[Begin]
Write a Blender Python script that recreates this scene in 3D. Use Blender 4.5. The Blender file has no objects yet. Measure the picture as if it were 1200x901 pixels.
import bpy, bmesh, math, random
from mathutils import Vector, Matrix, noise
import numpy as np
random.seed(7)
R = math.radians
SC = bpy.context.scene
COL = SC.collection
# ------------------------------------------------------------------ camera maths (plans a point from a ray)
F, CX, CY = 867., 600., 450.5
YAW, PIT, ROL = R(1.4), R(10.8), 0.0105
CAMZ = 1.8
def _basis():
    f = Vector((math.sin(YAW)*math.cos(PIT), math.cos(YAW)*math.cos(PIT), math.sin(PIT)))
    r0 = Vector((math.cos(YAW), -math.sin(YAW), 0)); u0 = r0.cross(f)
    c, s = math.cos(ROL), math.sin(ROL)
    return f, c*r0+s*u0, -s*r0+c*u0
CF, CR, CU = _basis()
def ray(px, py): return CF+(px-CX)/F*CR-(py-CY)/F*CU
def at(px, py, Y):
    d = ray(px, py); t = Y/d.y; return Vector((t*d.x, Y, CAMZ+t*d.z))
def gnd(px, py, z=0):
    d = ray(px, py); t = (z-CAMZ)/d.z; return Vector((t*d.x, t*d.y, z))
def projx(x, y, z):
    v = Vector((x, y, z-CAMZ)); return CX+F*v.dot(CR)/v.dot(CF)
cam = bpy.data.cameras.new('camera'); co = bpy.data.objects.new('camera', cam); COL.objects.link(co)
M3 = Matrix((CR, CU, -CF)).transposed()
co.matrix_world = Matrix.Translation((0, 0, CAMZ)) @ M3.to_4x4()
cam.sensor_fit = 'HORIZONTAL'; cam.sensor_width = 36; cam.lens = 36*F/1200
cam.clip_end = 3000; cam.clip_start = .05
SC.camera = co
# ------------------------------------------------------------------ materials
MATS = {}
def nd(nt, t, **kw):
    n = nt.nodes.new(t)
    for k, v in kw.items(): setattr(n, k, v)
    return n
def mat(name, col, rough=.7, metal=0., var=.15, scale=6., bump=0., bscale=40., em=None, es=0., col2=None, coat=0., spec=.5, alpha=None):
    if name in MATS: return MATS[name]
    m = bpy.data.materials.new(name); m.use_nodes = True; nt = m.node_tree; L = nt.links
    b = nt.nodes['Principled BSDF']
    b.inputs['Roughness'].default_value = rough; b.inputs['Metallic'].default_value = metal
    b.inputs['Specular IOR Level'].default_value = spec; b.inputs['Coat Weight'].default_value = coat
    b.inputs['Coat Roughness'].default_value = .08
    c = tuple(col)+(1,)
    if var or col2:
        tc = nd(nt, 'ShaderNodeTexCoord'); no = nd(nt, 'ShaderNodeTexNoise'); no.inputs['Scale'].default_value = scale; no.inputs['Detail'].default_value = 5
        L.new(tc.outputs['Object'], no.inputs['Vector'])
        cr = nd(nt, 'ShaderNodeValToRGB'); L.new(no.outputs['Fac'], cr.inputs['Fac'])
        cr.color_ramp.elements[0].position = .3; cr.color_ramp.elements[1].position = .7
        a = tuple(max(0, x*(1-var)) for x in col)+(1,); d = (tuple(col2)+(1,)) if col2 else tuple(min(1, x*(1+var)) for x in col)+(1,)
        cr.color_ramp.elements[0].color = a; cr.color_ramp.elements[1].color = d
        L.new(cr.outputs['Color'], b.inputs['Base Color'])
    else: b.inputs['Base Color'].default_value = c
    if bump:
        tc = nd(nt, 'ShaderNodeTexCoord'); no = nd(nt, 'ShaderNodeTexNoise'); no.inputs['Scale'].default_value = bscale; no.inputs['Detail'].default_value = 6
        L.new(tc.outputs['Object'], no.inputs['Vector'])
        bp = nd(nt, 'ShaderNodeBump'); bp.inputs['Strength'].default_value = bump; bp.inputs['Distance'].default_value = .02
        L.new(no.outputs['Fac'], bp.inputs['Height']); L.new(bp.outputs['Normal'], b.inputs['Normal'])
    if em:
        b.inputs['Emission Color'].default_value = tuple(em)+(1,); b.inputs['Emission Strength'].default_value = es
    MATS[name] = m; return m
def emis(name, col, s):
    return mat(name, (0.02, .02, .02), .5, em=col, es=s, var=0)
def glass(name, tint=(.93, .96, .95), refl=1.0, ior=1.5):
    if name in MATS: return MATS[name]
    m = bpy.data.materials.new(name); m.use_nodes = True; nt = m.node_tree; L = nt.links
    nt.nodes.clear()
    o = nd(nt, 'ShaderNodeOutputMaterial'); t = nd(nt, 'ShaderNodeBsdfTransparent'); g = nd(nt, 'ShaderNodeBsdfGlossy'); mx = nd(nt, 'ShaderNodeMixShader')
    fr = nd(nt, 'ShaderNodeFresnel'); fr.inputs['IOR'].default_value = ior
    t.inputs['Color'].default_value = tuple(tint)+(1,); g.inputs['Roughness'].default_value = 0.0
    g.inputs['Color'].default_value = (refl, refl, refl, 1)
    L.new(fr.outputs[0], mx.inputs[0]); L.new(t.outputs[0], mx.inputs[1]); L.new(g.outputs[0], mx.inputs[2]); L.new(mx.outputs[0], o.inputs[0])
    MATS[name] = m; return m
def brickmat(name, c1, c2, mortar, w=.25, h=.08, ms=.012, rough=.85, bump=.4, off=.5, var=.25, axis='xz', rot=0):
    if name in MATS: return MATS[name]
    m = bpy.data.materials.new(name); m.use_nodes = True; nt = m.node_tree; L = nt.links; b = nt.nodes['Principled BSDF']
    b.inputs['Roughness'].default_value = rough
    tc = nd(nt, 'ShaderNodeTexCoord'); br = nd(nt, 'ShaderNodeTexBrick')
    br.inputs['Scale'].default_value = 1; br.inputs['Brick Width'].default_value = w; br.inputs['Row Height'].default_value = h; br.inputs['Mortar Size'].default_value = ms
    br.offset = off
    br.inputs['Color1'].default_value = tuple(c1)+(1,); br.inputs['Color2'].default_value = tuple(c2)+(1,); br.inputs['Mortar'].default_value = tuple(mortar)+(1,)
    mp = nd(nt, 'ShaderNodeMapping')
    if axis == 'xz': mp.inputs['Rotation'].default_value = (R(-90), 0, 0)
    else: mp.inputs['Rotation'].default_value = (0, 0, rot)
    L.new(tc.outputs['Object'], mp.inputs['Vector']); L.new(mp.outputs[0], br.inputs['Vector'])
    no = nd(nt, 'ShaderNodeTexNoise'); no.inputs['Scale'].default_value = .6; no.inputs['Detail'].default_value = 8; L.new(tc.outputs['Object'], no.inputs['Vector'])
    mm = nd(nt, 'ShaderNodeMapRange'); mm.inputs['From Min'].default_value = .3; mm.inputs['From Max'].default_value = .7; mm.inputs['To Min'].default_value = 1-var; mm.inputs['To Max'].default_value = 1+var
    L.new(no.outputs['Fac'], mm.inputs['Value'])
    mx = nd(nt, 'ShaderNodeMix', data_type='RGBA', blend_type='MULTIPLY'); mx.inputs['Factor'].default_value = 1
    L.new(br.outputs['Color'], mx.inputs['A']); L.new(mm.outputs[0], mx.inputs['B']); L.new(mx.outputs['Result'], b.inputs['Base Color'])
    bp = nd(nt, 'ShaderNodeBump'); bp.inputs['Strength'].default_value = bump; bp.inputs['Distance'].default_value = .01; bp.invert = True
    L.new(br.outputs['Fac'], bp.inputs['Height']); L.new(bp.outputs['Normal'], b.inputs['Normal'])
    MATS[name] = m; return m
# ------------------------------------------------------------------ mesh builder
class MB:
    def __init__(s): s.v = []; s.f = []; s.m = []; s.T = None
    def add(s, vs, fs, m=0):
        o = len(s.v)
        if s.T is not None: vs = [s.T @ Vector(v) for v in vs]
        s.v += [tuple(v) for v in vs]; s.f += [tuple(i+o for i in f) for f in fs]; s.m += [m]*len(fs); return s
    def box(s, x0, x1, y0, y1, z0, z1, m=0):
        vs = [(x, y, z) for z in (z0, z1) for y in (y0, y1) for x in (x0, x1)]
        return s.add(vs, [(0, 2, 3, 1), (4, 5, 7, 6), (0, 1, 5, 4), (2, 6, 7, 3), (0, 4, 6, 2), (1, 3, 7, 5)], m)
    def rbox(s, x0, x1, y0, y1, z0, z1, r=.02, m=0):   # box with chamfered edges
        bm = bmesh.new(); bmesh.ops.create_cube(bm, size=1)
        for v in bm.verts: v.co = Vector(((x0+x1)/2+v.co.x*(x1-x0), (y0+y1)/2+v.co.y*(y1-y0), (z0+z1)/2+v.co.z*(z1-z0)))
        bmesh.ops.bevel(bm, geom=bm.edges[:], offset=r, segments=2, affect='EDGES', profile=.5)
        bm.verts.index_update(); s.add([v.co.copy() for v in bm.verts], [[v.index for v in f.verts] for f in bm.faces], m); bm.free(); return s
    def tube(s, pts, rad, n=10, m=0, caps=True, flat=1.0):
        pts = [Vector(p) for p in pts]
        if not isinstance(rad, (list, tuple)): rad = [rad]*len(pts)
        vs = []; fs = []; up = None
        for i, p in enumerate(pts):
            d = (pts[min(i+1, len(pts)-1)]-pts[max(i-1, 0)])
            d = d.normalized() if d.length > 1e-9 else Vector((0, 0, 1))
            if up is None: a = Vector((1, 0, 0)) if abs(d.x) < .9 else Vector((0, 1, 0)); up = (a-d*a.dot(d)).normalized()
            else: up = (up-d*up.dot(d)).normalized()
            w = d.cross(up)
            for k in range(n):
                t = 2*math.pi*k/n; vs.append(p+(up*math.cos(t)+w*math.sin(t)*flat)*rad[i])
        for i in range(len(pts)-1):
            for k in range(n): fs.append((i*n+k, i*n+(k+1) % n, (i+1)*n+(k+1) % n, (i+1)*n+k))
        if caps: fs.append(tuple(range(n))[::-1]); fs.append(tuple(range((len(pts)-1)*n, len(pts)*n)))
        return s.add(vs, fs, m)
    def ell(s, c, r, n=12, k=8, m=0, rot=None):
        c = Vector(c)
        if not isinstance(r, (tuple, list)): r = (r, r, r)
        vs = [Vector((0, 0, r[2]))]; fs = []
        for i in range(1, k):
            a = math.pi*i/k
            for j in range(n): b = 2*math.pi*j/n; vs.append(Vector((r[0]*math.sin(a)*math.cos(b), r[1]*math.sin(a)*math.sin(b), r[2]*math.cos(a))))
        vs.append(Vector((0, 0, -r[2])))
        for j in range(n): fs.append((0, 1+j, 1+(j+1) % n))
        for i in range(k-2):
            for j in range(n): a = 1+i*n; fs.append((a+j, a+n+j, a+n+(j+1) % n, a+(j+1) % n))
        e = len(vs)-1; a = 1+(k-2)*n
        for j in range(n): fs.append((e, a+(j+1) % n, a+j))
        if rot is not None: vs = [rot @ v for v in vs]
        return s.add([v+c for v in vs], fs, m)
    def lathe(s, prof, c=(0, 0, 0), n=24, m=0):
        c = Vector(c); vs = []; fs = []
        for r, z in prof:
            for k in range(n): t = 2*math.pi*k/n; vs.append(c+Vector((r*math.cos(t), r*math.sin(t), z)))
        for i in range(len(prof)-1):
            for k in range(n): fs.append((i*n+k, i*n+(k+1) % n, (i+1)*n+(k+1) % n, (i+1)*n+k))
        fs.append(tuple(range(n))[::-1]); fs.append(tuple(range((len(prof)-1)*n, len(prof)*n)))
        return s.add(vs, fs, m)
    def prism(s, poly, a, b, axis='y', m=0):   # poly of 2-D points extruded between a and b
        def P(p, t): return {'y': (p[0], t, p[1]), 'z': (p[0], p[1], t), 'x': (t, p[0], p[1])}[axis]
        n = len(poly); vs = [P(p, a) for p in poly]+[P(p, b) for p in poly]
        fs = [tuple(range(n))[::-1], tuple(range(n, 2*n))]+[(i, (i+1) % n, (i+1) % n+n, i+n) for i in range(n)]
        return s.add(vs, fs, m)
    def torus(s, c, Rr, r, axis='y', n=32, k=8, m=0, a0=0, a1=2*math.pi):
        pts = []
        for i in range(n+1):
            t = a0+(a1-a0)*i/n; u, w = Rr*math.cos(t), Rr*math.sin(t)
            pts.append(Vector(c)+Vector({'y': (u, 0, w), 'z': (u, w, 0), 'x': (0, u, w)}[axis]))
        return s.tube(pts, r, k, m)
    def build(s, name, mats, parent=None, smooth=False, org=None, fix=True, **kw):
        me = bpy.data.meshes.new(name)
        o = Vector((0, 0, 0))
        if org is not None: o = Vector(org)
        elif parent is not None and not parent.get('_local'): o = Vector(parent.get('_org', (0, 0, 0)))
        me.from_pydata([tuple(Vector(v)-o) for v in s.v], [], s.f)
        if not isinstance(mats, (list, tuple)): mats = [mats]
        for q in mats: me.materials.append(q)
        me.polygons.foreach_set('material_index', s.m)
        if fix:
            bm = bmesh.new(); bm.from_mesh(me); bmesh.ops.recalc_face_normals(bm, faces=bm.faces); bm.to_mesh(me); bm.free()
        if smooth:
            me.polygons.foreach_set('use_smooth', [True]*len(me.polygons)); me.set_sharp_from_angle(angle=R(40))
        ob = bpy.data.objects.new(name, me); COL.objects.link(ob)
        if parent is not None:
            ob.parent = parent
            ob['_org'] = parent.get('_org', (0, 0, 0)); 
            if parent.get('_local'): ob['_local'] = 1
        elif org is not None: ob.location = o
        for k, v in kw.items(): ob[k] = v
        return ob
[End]
Gather each line that holds "objects".

Write a Blender Python script that recreates this scene in 3D. Use Blender 4.5. The Blender file has no objects yet. Measure the picture as if it were 1200x901 pixels.
cam = bpy.data.cameras.new('camera'); co = bpy.data.objects.new('camera', cam); COL.objects.link(co)
        ob = bpy.data.objects.new(name, me); COL.objects.link(ob)